Kasus Suap dan Putusan Bebas Ronald Tannur
Kejanggalan dalam putusan bebas Ronald Tannur menarik perhatian Kejaksaan Agung. Penyelidikan mendalam mengungkap praktik transaksi haram yang diduga melibatkan sejumlah pihak. Selain hakim yang menjatuhkan vonis, pengacara dan bahkan ibu Ronald Tannur juga ditangkap. Nama Zarof Ricar muncul sebagai dugaan makelar kasus dalam skandal ini.
Zarof Ricar memiliki rekam jejak karir yang panjang di Mahkamah Agung.
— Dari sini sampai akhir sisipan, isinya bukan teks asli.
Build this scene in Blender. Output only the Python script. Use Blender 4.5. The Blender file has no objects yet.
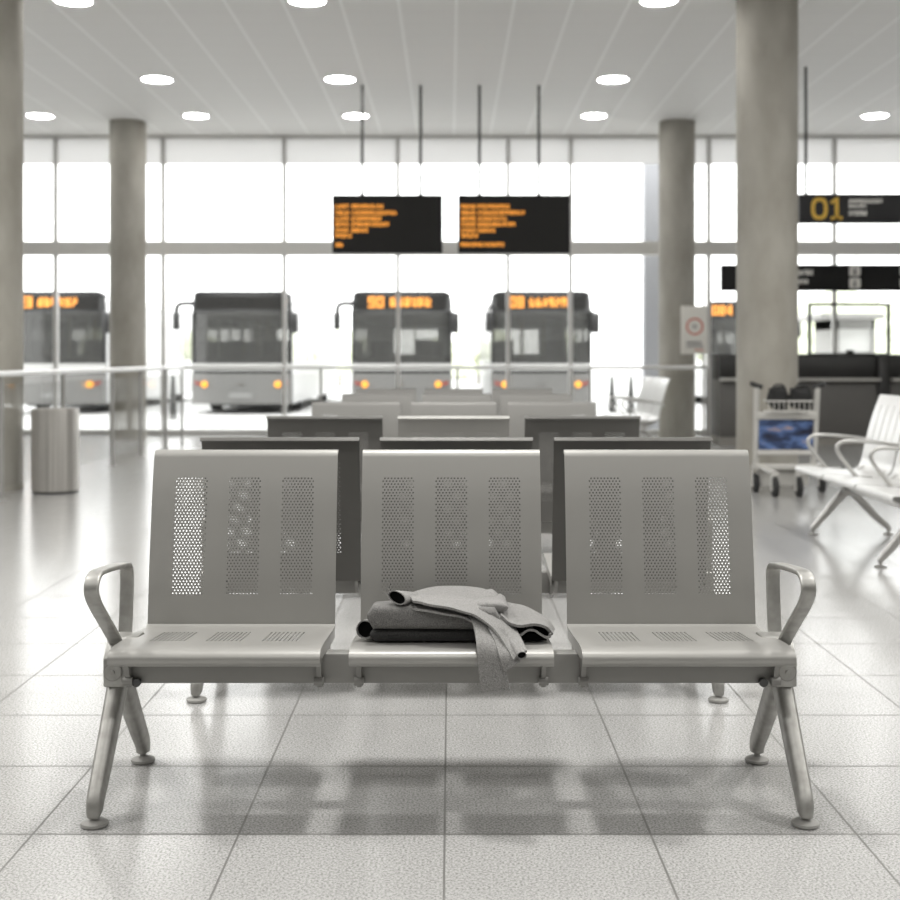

Ia pernah menjabat Direktur Pranata dan Tata Laksana Perkara Pidana Direktorat Jenderal Badan Peradilan Umum MA (eselon II a) dari Agustus 2006 hingga September 2014. Kariernya terus menanjak hingga menjabat Sekretaris Direktorat Jenderal Badan Peradilan Umum MA (eselon II a) pada periode Oktober 2014-Juli 2017. Jabatan terakhirnya sebelum pensiun adalah Kepala Badan Penelitian dan Pengembangan dan Pendidikan dan Pelatihan Hukum dan Peradilan MA (eselon I a) dari Agustus 2017 hingga Februari 2022.
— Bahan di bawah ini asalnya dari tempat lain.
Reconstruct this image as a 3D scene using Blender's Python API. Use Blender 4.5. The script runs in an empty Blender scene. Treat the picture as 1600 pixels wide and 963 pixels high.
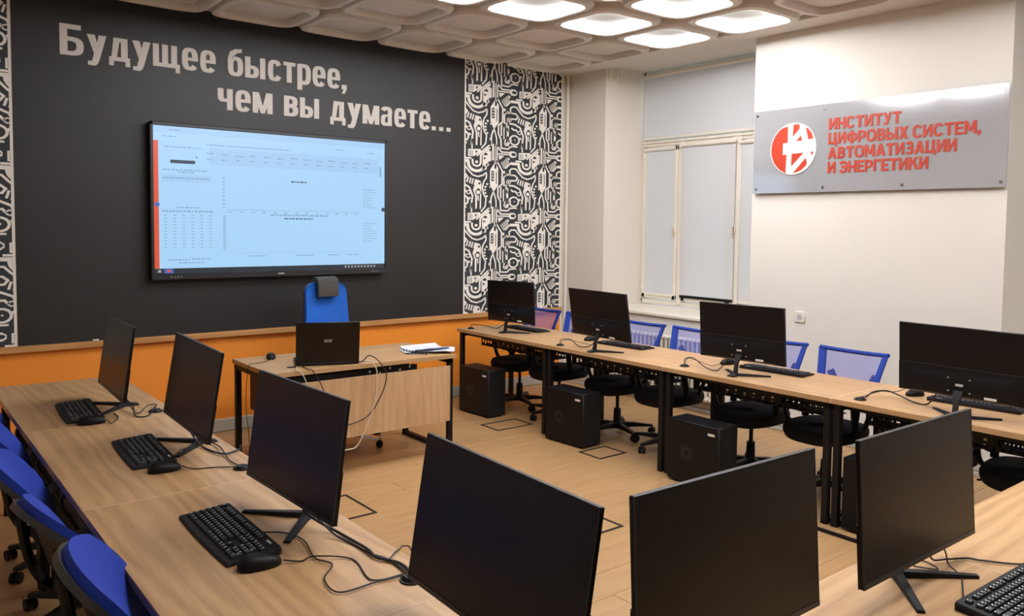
import bpy, bmesh, math, random
from math import sin, cos, pi, radians as R
from mathutils import Vector, Matrix, Euler

S = bpy.context.scene
COL = S.collection
random.seed(7)

# ---------------------------------------------------------------- camera
yaw, pitch, roll = 0.6859, -0.0549, 0.0119
FPX, CX, CY, H = 1265.2, 826.4, 421.6, 1.60
fw = Vector((sin(yaw)*cos(pitch), cos(yaw)*cos(pitch), sin(pitch)))
rt0 = Vector((cos(yaw), -sin(yaw), 0)); up0 = rt0.cross(fw)
rt = rt0*cos(roll) + up0*sin(roll); up = -rt0*sin(roll) + up0*cos(roll)
cam = bpy.data.cameras.new('camera'); camo = bpy.data.objects.new('camera', cam); COL.objects.link(camo)
m = Matrix((rt, up, -fw)).transposed().to_4x4(); m.translation = (0, 0, H)
camo.matrix_world = m
cam.sensor_width = 36; cam.lens = FPX*36/1600
cam.shift_x = -(CX-800)/1600; cam.shift_y = (CY-481.5)/1600
cam.clip_start = 0.05; cam.clip_end = 60
S.camera = camo
# ---------------------------------------------------------------- world and exposure
w = bpy.data.worlds.new('world'); S.world = w; w.use_nodes = True
w.node_tree.nodes['Background'].inputs[0].default_value = (0.72, 0.84, 1.0, 1)
w.node_tree.nodes['Background'].inputs[1].default_value = 0.9
S.view_settings.view_transform = 'Standard'; S.view_settings.look = 'None'
S.view_settings.gamma = 1; S.view_settings.use_curve_mapping = False
S.view_settings.exposure = 0.32
LIT_RING, LIT_PANEL = 34.0, .34          # brightness of the coffer lights
S.cycles.max_bounces = 8; S.cycles.diffuse_bounces = 5; S.cycles.transparent_max_bounces = 8
S.cycles.sample_clamp_indirect = 6

# ---------------------------------------------------------------- materials
def lin(c):
    return tuple(((v/255)/12.92 if v/255 <= .04045 else ((v/255+.055)/1.055)**2.4) for v in c) + (1,)
MT = {}
def mat(name, c, rough=.5, metal=0, noise=0, nscale=40, bump=0, bscale=200, emit=0, spec=.5, alpha=1, stretch=None, coat=0):
    if name in MT: return MT[name]
    m = bpy.data.materials.new(name); m.use_nodes = True; nt = m.node_tree; b = nt.nodes['Principled BSDF']
    b.inputs['Base Color'].default_value = lin(c); b.inputs['Roughness'].default_value = rough
    b.inputs['Metallic'].default_value = metal; b.inputs['Specular IOR Level'].default_value = spec
    b.inputs['Coat Weight'].default_value = coat
    if alpha < 1: b.inputs['Alpha'].default_value = alpha
    if emit and name.startswith('display'): b.inputs['Base Color'].default_value = (.01, .01, .01, 1)
    if emit: b.inputs['Emission Color'].default_value = lin(c); b.inputs['Emission Strength'].default_value = emit
    if noise or bump:
        tc = nt.nodes.new('ShaderNodeTexCoord'); mp = nt.nodes.new('ShaderNodeMapping')
        nt.links.new(tc.outputs['Object'], mp.inputs[0])
        if stretch: mp.inputs['Scale'].default_value = stretch
    if noise:
        n = nt.nodes.new('ShaderNodeTexNoise'); n.inputs['Scale'].default_value = nscale; n.inputs['Detail'].default_value = 5
        nt.links.new(mp.outputs[0], n.inputs['Vector'])
        r = nt.nodes.new('ShaderNodeMapRange'); r.inputs[1].default_value = .25; r.inputs[2].default_value = .75
        r.inputs[3].default_value = 1-noise; r.inputs[4].default_value = 1+noise
        nt.links.new(n.outputs['Fac'], r.inputs[0])
        hs = nt.nodes.new('ShaderNodeHueSaturation'); hs.inputs['Color'].default_value = lin(c)
        nt.links.new(r.outputs[0], hs.inputs['Value']); nt.links.new(hs.outputs[0], b.inputs['Base Color'])
    if bump:
        n = nt.nodes.new('ShaderNodeTexNoise'); n.inputs['Scale'].default_value = bscale; n.inputs['Detail'].default_value = 4
        nt.links.new(mp.outputs[0], n.inputs['Vector'])
        bp = nt.nodes.new('ShaderNodeBump'); bp.inputs['Strength'].default_value = bump; bp.inputs['Distance'].default_value = .002
        nt.links.new(n.outputs['Fac'], bp.inputs['Height']); nt.links.new(bp.outputs[0], b.inputs['Normal'])
    MT[name] = m; return m
def wood(name, dark, mid, light, rough=.45, along='X', fine=1.0, rings=.5, sc=1.0):
    """wood with a straight fine grain and broad cathedral figure running along one axis"""
    if name in MT: return MT[name]
    m = bpy.data.materials.new(name); m.use_nodes = True; nt = m.node_tree; b = nt.nodes['Principled BSDF']
    N = nt.nodes.new; L = nt.links.new
    tc = N('ShaderNodeTexCoord'); oi = N('ShaderNodeObjectInfo')
    sx = N('ShaderNodeVectorMath'); sx.operation = 'SCALE'; L(oi.outputs['Location'], sx.inputs[0]); sx.inputs['Scale'].default_value = 3.71
    ad = N('ShaderNodeVectorMath'); L(tc.outputs['Object'], ad.inputs[0]); L(sx.outputs[0], ad.inputs[1])
    def mp(s):
        q = N('ShaderNodeMapping'); L(ad.outputs[0], q.inputs[0])
        q.inputs['Scale'].default_value = s if along == 'X' else ((s[1], s[0], s[2]) if along == 'Y' else (s[1], s[2], s[0])); return q
    a = N('ShaderNodeTexNoise'); a.inputs['Scale'].default_value = 1; a.inputs['Detail'].default_value = 8; a.inputs['Roughness'].default_value = .6
    L(mp((4*sc, 90*sc, 90*sc)).outputs[0], a.inputs['Vector'])
    c = N('ShaderNodeTexWave'); c.wave_type = 'BANDS'; c.bands_direction = 'Y' if along == 'X' else 'X'
    c.inputs['Scale'].default_value = 1.1*sc; c.inputs['Distortion'].default_value = 16; c.inputs['Detail'].default_value = 3; c.inputs['Detail Scale'].default_value = .7
    L(mp((.9, 5, 5)).outputs[0], c.inputs['Vector'])
    d = N('ShaderNodeTexNoise'); d.inputs['Scale'].default_value = 1.4; d.inputs['Detail'].default_value = 2; L(mp((.8, 3, 3)).outputs[0], d.inputs['Vector'])
    m1 = N('ShaderNodeMix'); m1.data_type = 'FLOAT'; m1.inputs[0].default_value = rings; L(a.outputs['Fac'], m1.inputs[2]); L(c.outputs['Fac'], m1.inputs[3])
    m2 = N('ShaderNodeMix'); m2.data_type = 'FLOAT'; m2.inputs[0].default_value = .3; L(m1.outputs[0], m2.inputs[2]); L(d.outputs['Fac'], m2.inputs[3])
    cr = N('ShaderNodeValToRGB'); L(m2.outputs[0], cr.inputs[0]); e = cr.color_ramp.elements
    e[0].position = .22; e[0].color = lin(dark); e[1].position = .82; e[1].color = lin(light)
    k = e.new(.5); k.color = lin(mid)
    L(cr.outputs[0], b.inputs['Base Color']); b.inputs['Roughness'].default_value = rough
    bp = N('ShaderNodeBump'); bp.inputs['Strength'].default_value = .08; bp.inputs['Distance'].default_value = .001
    L(a.outputs['Fac'], bp.inputs['Height']); L(bp.outputs[0], b.inputs['Normal'])
    MT[name] = m; return m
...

Penggeledahan Rumah dan Temuan Harta Kekayaan Fantastis
Penangkapan Zarof oleh Kejaksaan Agung di Jimbaran, Bali pada Oktober 2024, menandai babak baru dalam kasus ini. Penggeledahan rumah Zarof yang dilakukan tak lama setelah penangkapannya menghasilkan temuan mengejutkan. Jaksa menyita uang tunai mencapai Rp 920 miliar dan emas batangan seberat 51 kg. Dengan harga emas saat itu sekitar Rp 1.692.000 per gram, nilai emas tersebut mencapai sekitar Rp 86,2 miliar. Total kekayaan yang ditemukan di rumah Zarof mencapai lebih dari Rp 1 triliun.
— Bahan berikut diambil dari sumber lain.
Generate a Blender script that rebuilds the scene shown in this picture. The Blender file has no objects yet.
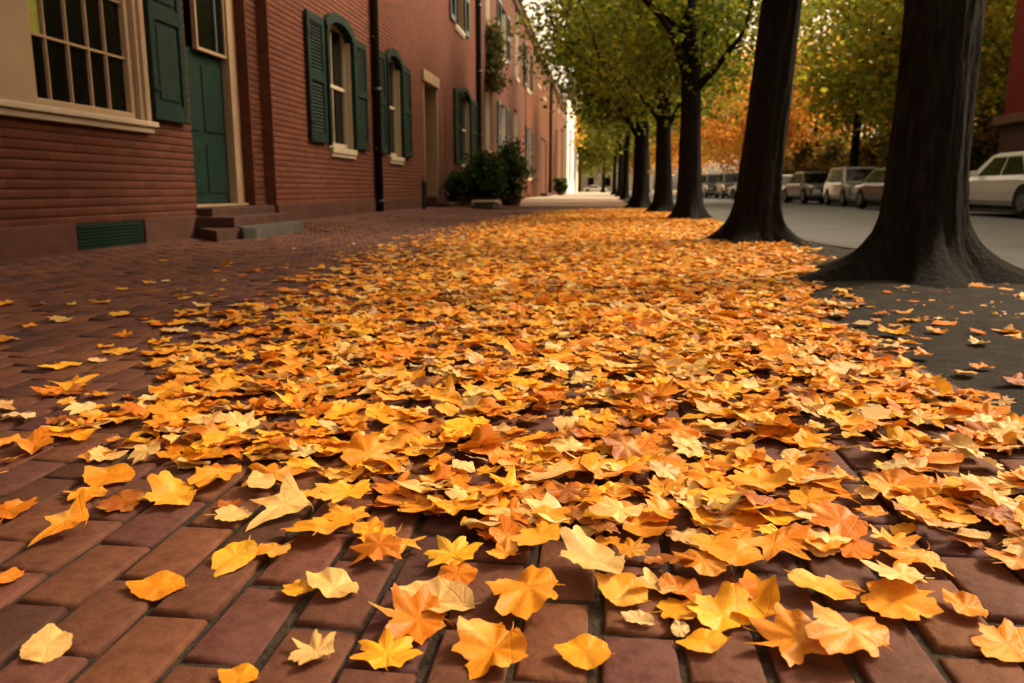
import bpy, bmesh, math, random
import numpy as np
from mathutils import Vector, Matrix
R = math.radians
PI = math.pi
random.seed(7)
rng = np.random.default_rng(11)
scene = bpy.context.scene
COL = scene.collection

# ------------------------------------------------------------------ camera (eye 0.55 m above the paving)
H = 0.55
F = 800.0
CX, CY = 512.0, 341.5
VPX, VPY = 600.0, 189.0
PITCH = math.atan((CY - VPY) / F)
YAW = math.atan((VPX - CX) / math.hypot(F, CY - VPY))
fwd = Vector((-math.sin(YAW) * math.cos(PITCH), math.cos(YAW) * math.cos(PITCH), -math.sin(PITCH)))
rgt = Vector((math.cos(YAW), math.sin(YAW), 0))
upv = rgt.cross(fwd)
EYE = Vector((0, 0, H))
cam = bpy.data.cameras.new('camera')
camo = bpy.data.objects.new('camera', cam)
COL.objects.link(camo)
M = Matrix((rgt, upv, -fwd)).transposed().to_4x4()
M.translation = EYE
camo.matrix_world = M
cam.sensor_width = 36
cam.lens = 36 * F / 1024
cam.clip_start = 0.02
cam.clip_end = 3000
cam.dof.use_dof = True
cam.dof.focus_distance = 1.5
cam.dof.aperture_fstop = 6.0
scene.camera = camo

def ray(px, py):
    return fwd * F + rgt * (px - CX) - upv * (py - CY)

def gp(px, py, z=0.0):                 # measured point on the ground
    d = ray(px, py); t = (z - H) / d.z
    return EYE + d * t

def wp(px, py, lat):                   # measured (y, z) on a facade plane x = -lat
    d = ray(px, py); t = -lat / d.x
    p = EYE + d * t
    return p.y, p.z

def yp(px, py, Y):                     # measured point at street distance Y
    d = ray(px, py); t = Y / d.y
    return EYE + d * t

def project(p):
    v = Vector(p) - EYE
    z = v.dot(fwd)
    return CX + F * v.dot(rgt) / z, CY - F * v.dot(upv) / z, z

# ------------------------------------------------------------------ materials
def srgb(r, g, b):
    f = lambda c: (c / 255 / 12.92) if c / 255 <= 0.04045 else ((c / 255 + 0.055) / 1.055) ** 2.4
    return (f(r), f(g), f(b), 1)

class Mat:
    def __init__(self, name, rough=0.7, spec=0.3):
        self.m = bpy.data.materials.new(name)
        self.m.use_nodes = True
        self.nt = self.m.node_tree
        self.b = self.nt.nodes['Principled BSDF']
        self.b.inputs['Roughness'].default_value = rough
        self.b.inputs['Specular IOR Level'].default_value = spec
    def n(self, t, **kw):
        nd = self.nt.nodes.new(t)
        for k, v in kw.items():
            if k in nd.inputs: nd.inputs[k].default_value = v
            else: setattr(nd, k, v)
        return nd
    def l(self, a, b): self.nt.links.new(a, b)
    def coords(self, scale=(1, 1, 1), which='Object'):
        tc = self.n('ShaderNodeTexCoord'); mp = self.n('ShaderNodeMapping')
        mp.inputs['Scale'].default_value = scale
        self.l(tc.outputs[which], mp.inputs['Vector'])
        return mp.outputs['Vector']
    def noise(self, vec, scale, detail=4, rough=0.55):
        nd = self.n('ShaderNodeTexNoise'); nd.inputs['Scale'].default_value = scale
        nd.inputs['Detail'].default_value = detail; nd.inputs['Roughness'].default_value = rough
        if vec is not None: self.l(vec, nd.inputs['Vector'])
        return nd.outputs['Fac']
    def ramp(self, fac, stops):
        r = self.n('ShaderNodeValToRGB')
        while len(r.color_ramp.elements) < len(stops): r.color_ramp.elements.new(0.5)
        for e, (p, c) in zip(r.color_ramp.elements, stops):
            e.position = p; e.color = c if len(c) == 4 else (*c, 1)
        self.l(fac, r.inputs['Fac'])
        return r.outputs['Color']
    def mix(self, a, b, fac, mode='MIX'):
        m = self.n('ShaderNodeMix'); m.data_type = 'RGBA'; m.blend_type = mode
        for sock, v in ((m.inputs[6], a), (m.inputs[7], b), (m.inputs[0], fac)):
            if hasattr(v, 'node'): self.l(v, sock)
            else: sock.default_value = v
        return m.outputs[2]
    def math(self, op, a, b=0.0):
        m = self.n('ShaderNodeMath'); m.operation = op
        for sock, v in ((m.inputs[0], a), (m.inputs[1], b)):
            if hasattr(v, 'node'): self.l(v, sock)
            else: sock.default_value = v
        return m.outputs[0]
    def bump(self, hgt, strength=0.5, dist=0.01):
        b = self.n('ShaderNodeBump'); b.inputs['Strength'].default_value = strength
        b.inputs['Distance'].default_value = dist
        self.l(hgt, b.inputs['Height']); self.l(b.outputs['Normal'], self.b.inputs['Normal'])
    def color(self, c):
        if hasattr(c, 'node'): self.l(c, self.b.inputs['Base Color'])
        else: self.b.inputs['Base Color'].default_value = c

def paint(name, col, rough=0.5, var=0.25, scale=6, bump=0.15, spec=0.3):
    m = Mat(name, rough, spec)
    v = m.coords()
    n1 = m.noise(v, scale, 6); n2 = m.noise(v, scale * 9, 3)
    dark = tuple(c * (1 - var) for c in col[:3]) + (1,)
    c = m.ramp(n1, [(0.35, dark), (0.65, col)])
    m.color(m.mix(c, tuple(min(1, x * 1.25 + 0.01) for x in col[:3]) + (1,), m.math('MULTIPLY', n2, 0.25)))
    m.bump(n2, bump, 0.004)
    return m.m

COURSE = 0.078
def brickwall(name, c1, c2, mortar):
    m = Mat(name, 0.85, 0.2)
    tc = m.n('ShaderNodeTexCoord'); sp = m.n('ShaderNodeSeparateXYZ'); cb = m.n('ShaderNodeCombineXYZ')
    m.l(tc.outputs['Object'], sp.inputs[0])
    m.l(m.math('ADD', sp.outputs['Y'], sp.outputs['X']), cb.inputs['X']); m.l(sp.outputs['Z'], cb.inputs['Y'])
    bt = m.n('ShaderNodeTexBrick'); m.l(cb.outputs[0], bt.inputs['Vector'])
    bt.inputs['Scale'].default_value = 1; bt.inputs['Brick Width'].default_value = 0.215
    bt.inputs['Row Height'].default_value = COURSE; bt.inputs['Mortar Size'].default_value = 0.006
    bt.inputs['Mortar Smooth'].default_value = 0.4; bt.inputs['Bias'].default_value = 0.0
    bt.inputs['Color1'].default_value = c1; bt.inputs['Color2'].default_value = c2; bt.inputs['Mortar'].default_value = mortar
    n1 = m.noise(tc.outputs['Object'], 0.7, 5); n2 = m.noise(tc.outputs['Object'], 14, 5, 0.7)
    c = m.mix(bt.outputs['Color'], (0.72, 0.66, 0.62, 1), m.math('MULTIPLY', n1, 0.9), 'MULTIPLY')
    c = m.mix(c, tuple(x * 0.45 for x in c1[:3]) + (1,), m.ramp(n2, [(0.5, (0, 0, 0)), (0.75, (0.7, 0.7, 0.7))]))
    m.color(c)
    hgt = m.math('ADD', m.math('MULTIPLY', bt.outputs['Fac'], -1.0), m.math('MULTIPLY', n2, 0.5))
    m.bump(hgt, 0.45, 0.006)
    return m.m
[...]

Temuan harta kekayaan fantastis ini bahkan membuat tim jaksa yang melakukan penggeledahan tercengang. Kepala Pusat Penerangan Hukum Kejagung, saat itu, menyatakan bahwa beberapa anggota tim hampir pingsan melihat jumlah uang yang sangat besar tersebut. Ketidaksesuaian antara harta kekayaan yang ditemukan dengan laporan LHKPN Zarof menjadi fokus utama dalam persidangan.
Kejanggalan Laporan Harta Kekayaan dan Persidangan
Zarof dilaporkan tidak pernah melaporkan harta kekayaannya yang mencapai lebih dari Rp 1 triliun kepada KPK. Dalam persidangan pada Maret 2025, ia hanya melaporkan satu kali penerimaan gratifikasi, yaitu karangan bunga senilai Rp 35,5 juta saat pernikahan putranya. Saksi ahli dari Direktorat Gratifikasi KPK menegaskan bahwa selama periode 2012-2022, Zarof tidak pernah melaporkan penerimaan gratifikasi lainnya. Fakta ini semakin memperkuat dugaan penyimpangan yang dilakukan mantan pejabat MA tersebut. Persidangan masih berlangsung dan publik menantikan putusan akhir atas kasus ini. Kasus ini menyoroti pentingnya transparansi dan akuntabilitas dalam pengelolaan harta kekayaan pejabat negara. Semoga kasus ini menjadi pelajaran berharga bagi semua pihak.